わずか5回のうち2回は「夏」と「秋」の最終回ラストシーン、1回は夏8話 良介の部屋のベランダ、残りの2回に電車が走っていると・・ 単なる偶然なのか? 何か意図あるのか? どうなんでしょうね?

■あらためて思う このロケ地のちょうどよい感じ
最後にこのロケ地はこのシーンにハマるちょうどよい感じに思うところをピックアップしてみます。

まず、一発目の俯瞰の撮影で、住宅地の細い路地で人通りがないだろうとパッとわかります。

そして、狭い路地なんだけど、片側が線路だからヌケがいいですね。
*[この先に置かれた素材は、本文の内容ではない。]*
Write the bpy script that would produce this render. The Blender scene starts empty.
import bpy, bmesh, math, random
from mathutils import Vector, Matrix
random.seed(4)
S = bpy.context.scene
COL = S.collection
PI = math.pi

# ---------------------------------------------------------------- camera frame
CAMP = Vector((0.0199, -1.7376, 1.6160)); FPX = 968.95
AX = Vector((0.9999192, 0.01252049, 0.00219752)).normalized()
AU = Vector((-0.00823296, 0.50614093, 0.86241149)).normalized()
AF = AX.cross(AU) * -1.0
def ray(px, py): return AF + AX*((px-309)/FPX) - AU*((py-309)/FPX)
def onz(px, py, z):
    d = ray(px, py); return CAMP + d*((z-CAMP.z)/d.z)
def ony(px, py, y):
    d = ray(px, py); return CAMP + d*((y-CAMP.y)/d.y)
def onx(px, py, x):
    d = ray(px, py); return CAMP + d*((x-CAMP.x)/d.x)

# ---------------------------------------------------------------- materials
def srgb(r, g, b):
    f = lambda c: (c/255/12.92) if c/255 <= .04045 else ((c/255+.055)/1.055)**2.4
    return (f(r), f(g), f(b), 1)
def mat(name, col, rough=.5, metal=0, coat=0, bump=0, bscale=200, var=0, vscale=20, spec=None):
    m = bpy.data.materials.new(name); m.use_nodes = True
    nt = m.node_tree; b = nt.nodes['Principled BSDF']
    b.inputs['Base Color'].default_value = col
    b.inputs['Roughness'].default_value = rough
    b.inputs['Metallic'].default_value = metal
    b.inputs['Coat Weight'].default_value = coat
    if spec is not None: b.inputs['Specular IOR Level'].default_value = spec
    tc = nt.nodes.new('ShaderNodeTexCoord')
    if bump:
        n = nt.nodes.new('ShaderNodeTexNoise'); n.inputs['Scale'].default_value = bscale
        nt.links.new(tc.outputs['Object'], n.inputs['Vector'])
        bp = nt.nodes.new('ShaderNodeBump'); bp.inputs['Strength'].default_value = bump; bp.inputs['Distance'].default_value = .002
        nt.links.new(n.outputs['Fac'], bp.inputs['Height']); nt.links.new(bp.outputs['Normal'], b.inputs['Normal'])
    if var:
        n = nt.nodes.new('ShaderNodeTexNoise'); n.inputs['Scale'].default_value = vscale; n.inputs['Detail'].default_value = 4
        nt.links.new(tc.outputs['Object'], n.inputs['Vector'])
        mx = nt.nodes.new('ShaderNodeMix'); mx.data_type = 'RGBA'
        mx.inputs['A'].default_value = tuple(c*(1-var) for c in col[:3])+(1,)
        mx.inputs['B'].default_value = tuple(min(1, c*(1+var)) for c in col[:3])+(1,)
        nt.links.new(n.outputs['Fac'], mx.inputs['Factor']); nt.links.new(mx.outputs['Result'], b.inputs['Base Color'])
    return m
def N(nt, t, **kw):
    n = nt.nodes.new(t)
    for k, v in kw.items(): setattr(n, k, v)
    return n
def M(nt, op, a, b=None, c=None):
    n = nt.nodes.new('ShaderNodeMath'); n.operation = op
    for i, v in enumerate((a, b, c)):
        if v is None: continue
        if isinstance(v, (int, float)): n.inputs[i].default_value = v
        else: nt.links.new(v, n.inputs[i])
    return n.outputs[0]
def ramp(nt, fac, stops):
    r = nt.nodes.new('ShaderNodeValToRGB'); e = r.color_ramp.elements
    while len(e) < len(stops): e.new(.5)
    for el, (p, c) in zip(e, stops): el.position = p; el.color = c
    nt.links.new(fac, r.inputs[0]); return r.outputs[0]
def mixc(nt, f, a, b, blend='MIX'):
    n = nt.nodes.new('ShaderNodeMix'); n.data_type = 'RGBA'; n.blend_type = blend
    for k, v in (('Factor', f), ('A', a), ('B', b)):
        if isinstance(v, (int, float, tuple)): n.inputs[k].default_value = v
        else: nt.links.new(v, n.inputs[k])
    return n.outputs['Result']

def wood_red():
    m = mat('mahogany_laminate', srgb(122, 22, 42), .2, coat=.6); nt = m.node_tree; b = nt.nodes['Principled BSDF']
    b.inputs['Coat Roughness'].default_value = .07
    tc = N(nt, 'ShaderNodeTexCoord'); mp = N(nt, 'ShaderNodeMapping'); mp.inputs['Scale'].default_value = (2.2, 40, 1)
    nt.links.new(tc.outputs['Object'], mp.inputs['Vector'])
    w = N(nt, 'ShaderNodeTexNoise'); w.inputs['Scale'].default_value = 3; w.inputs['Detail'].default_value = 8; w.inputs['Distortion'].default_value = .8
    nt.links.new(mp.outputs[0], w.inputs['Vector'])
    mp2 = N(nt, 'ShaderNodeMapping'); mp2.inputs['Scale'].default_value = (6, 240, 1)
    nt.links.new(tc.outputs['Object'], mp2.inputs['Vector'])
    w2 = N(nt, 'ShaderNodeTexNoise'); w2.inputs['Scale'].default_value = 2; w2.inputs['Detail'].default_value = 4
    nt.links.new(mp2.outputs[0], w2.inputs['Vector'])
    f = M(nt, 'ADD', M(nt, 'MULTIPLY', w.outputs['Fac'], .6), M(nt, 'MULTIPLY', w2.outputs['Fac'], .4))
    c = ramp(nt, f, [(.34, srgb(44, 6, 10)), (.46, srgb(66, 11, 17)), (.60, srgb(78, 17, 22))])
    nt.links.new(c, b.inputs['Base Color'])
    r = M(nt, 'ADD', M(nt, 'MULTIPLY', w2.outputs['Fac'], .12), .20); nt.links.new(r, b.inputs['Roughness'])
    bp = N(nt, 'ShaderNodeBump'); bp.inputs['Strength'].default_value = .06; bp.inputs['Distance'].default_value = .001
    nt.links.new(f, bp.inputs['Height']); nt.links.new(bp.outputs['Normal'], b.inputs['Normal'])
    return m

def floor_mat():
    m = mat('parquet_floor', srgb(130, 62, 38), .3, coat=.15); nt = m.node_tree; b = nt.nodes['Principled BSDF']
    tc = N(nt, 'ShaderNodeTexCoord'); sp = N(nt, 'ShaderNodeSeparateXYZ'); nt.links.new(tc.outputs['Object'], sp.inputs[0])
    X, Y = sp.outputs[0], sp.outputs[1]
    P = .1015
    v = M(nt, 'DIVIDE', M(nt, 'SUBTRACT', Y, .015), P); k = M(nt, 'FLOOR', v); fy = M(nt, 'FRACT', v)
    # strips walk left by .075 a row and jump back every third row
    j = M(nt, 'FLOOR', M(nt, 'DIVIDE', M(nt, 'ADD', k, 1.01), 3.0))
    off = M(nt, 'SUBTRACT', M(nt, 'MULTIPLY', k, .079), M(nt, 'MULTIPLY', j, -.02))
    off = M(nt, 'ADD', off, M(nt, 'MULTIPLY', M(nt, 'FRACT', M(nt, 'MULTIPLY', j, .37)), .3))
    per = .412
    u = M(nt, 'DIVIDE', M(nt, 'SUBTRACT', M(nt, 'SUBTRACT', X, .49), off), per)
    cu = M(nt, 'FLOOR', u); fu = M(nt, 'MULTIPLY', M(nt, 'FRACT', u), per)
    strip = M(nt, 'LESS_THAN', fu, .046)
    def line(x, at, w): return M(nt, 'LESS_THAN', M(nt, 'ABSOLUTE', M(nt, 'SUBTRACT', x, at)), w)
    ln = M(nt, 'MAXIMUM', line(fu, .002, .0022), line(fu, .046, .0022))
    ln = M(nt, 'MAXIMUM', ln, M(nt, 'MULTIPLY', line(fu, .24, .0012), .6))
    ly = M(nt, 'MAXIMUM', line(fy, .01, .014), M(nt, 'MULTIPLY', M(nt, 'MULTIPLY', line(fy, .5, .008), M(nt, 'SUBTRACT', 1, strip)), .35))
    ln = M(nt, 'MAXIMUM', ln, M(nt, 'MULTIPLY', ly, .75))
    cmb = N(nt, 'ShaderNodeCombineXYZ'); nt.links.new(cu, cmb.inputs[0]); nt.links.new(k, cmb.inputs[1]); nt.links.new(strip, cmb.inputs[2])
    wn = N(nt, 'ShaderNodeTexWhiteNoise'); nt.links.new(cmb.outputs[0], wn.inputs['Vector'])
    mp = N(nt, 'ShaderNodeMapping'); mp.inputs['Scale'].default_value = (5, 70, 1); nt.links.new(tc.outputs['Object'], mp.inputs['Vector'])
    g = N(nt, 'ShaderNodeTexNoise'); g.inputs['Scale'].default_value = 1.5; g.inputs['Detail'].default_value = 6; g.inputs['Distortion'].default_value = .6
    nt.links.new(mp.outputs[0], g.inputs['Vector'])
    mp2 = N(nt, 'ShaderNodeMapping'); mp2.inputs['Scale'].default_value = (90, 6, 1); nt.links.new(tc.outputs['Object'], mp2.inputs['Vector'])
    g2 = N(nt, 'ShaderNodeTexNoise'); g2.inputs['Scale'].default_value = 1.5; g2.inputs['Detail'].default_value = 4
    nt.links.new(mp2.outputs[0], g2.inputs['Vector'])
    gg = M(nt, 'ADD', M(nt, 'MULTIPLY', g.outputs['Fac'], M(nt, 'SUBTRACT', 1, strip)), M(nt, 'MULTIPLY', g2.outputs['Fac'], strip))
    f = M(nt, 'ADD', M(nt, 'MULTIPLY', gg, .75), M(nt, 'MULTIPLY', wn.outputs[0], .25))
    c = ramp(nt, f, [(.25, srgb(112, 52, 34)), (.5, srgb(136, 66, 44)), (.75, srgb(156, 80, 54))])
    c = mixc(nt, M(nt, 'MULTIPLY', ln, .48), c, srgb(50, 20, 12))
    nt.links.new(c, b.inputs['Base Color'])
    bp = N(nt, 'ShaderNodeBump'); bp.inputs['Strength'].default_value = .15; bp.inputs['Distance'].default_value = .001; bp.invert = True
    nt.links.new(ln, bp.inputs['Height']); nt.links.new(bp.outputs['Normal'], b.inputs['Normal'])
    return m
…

この日は天気よく秋晴れだったようです。

2人のすぐ近くを電車が通っているにもかかわらず、歩道より下を走っているためか、そこまで気にならず控え目な印象。
最後のカットもおそらく民家から大師線が通っているタイミングでの俯瞰撮影がいい感じです。

大師線のローカル感もいい味を出しているような気がします。
同じ川崎周辺の鉄道でも東海道線や京浜東北線、京急本線などの主要路線の傍らで撮影したら、シーンの邪魔になったかもしれませんね。

ロケ地を今日も走る大師線 ドラマとは別の角度から

以上秋8話 ラストシーンロケ地への追記でした。とりとめがなくてすいません・・・

では、今回はこの辺で。
こちらの連載は週一回 金曜の夜か、土曜の朝に更新しています。よかったらまた見に来てください。

おまけ 今回いくつかロケ地を新撮しましたが、2024年10月撮影です。正確には10月19日でした。もう少し天気がいいとよかったですね。